Question

What is the hybridization of the central atom in each of the following molecules? a. \(\mathrm{SF}_{6}\) b. \(\mathrm{ClF}_{3}\) c. \(\mathrm{GeCl}_{4}\) d. \(\mathrm{XeF}_{4}\)

Short answer

The hybridizations of the central atoms in the given molecules are: a. \(\mathrm{SF}_{6}\): \(\mathrm{Sp^{3}d^{2}}\) b. \(\mathrm{ClF}_{3}\): \(\mathrm{Sp^{3}d}\) c. \(\mathrm{GeCl}_{4}\): \(\mathrm{Sp^{3}}\) d. \(\mathrm{XeF}_{4}\): \(\mathrm{Sp^{3}d^{2}}\)

Step-by-step solution

Identify the central atom for each molecule

First, it is critical to identify the central atom for each molecule. It is the atom that is single in its type within each molecule. Hence, in \(\mathrm{SF}_{6}\), the central atom is S (Sulphur), in \(\mathrm{ClF}_{3}\) is Cl (Chlorine), in \(\mathrm{GeCl}_{4}\) is Ge (Germanium) and in \(\mathrm{XeF}_{4}\) is Xe (Xenon).

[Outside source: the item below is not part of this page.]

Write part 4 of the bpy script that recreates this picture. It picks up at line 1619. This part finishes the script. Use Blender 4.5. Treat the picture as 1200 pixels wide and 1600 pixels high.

Count the number of charge centres around each central atom

Next, count the number of charge centres around each central atom. Remember that charge centres include atoms and lone pairs of electrons on the central atom. - In \(\mathrm{SF}_{6}\), there are 6 fluorine atoms connected to the central S atom. - In \(\mathrm{ClF}_{3}\), there are 3 Fluorine atoms connected to the central Cl atom and it also has 2 lone pairs of electrons. - In \(\mathrm{GeCl}_{4}\), there are 4 Chlorine atoms connected to the central Ge atom. - In \(\mathrm{XeF}_{4}\), there are 4 Fluorine atoms connected to the central Xe atom and it also has 2 lone pairs of electrons.

Determine the type of hybridization

Then, use the number of charge centres from step 2 to determine the type of hybridization. - In \(\mathrm{SF}_{6}\), there are 6 charge centres meaning the hybridization is \(\mathrm{Sp^{3}d^{2}}\). - In \(\mathrm{ClF}_{3}\), there are 5 charge centres meaning the hybridization is \(\mathrm{Sp^{3}d}\). - In \(\mathrm{GeCl}_{4}\), there are 4 charge centres meaning the hybridization is \(\mathrm{Sp^{3}}\). - In \(\mathrm{XeF}_{4}\), there are 6 charge centres meaning the hybridization is \(\mathrm{Sp^{3}d^{2}}\).